DIRECTIVE. Will you return, word for word, only the lines from the top of the data below down to and including the one with "CEIL = 2.18"?

START SUPPLIED DATA

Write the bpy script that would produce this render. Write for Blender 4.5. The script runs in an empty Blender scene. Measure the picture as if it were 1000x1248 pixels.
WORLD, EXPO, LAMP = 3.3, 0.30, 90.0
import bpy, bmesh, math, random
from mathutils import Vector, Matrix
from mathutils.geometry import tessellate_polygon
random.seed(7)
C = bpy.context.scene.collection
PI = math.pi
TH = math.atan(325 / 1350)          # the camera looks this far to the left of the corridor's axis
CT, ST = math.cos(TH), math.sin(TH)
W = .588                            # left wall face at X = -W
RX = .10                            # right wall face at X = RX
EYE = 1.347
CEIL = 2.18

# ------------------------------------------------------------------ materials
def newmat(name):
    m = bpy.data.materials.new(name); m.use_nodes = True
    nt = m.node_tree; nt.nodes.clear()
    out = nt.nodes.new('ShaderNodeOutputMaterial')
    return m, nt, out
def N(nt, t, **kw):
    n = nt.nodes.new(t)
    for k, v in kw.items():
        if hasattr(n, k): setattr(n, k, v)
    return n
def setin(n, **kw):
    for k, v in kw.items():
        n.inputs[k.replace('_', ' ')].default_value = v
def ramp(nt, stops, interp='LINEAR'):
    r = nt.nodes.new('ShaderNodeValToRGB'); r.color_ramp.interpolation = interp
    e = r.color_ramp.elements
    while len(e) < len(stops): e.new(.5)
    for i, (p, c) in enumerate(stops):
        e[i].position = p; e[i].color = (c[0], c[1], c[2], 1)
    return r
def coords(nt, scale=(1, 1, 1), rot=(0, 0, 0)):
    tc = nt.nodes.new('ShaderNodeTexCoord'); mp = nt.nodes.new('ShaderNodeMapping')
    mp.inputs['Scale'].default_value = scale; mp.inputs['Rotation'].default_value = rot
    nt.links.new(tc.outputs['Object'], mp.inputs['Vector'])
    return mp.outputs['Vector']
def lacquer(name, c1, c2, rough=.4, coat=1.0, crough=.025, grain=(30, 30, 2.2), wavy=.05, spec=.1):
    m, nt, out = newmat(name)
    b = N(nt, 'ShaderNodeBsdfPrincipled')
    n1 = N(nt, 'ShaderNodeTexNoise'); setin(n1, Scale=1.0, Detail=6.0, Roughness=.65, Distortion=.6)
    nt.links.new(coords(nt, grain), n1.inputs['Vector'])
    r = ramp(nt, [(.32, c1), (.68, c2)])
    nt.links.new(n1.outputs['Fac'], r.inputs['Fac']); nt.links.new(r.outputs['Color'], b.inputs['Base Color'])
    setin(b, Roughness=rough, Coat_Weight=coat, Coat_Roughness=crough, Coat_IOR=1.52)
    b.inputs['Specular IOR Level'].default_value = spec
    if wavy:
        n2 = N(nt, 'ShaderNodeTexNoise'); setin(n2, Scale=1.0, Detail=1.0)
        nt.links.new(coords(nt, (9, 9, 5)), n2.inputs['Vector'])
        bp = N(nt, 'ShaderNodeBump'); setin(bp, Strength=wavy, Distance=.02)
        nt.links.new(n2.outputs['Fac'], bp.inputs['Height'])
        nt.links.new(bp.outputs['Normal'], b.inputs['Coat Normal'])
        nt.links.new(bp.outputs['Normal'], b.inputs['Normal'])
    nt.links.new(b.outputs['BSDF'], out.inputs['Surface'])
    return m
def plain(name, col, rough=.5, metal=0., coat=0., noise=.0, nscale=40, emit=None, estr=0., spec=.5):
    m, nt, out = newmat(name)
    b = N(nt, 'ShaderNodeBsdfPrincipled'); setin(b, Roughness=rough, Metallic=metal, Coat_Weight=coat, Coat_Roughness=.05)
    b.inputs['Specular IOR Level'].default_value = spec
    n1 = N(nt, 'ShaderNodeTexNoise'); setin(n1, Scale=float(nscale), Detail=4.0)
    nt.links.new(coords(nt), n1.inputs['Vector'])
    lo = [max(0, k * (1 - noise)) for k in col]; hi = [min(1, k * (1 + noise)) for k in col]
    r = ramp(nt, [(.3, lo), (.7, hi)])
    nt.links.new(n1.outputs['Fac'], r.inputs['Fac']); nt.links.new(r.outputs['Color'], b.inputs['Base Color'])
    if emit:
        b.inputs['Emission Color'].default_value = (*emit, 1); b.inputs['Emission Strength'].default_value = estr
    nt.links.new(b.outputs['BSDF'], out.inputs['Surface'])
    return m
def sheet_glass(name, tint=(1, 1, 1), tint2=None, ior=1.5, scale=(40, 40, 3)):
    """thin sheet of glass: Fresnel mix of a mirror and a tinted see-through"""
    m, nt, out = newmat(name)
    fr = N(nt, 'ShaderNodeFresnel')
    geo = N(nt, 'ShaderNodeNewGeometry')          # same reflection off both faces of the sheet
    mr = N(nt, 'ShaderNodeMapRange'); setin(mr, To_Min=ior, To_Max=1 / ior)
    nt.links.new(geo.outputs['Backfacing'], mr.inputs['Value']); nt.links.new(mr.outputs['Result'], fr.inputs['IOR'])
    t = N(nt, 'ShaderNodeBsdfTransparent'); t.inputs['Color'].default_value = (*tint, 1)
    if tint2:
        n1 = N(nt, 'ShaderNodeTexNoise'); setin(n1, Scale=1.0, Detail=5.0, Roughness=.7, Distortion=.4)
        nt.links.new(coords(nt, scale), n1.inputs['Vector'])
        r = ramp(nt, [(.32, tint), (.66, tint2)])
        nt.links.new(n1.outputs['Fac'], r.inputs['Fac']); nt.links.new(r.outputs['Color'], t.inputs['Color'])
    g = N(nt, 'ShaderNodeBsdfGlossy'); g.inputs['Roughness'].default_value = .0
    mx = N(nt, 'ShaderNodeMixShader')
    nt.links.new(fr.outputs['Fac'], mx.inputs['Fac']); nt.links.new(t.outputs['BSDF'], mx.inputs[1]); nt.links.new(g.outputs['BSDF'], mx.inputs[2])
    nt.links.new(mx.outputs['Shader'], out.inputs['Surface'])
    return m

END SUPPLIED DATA

COMPLETED EXERCISE.
Write the bpy script that would produce this render. Write for Blender 4.5. The script runs in an empty Blender scene. Measure the picture as if it were 1000x1248 pixels.
WORLD, EXPO, LAMP = 3.3, 0.30, 90.0
import bpy, bmesh, math, random
from mathutils import Vector, Matrix
from mathutils.geometry import tessellate_polygon
random.seed(7)
C = bpy.context.scene.collection
PI = math.pi
TH = math.atan(325 / 1350)          # the camera looks this far to the left of the corridor's axis
CT, ST = math.cos(TH), math.sin(TH)
W = .588                            # left wall face at X = -W
RX = .10                            # right wall face at X = RX
EYE = 1.347
CEIL = 2.18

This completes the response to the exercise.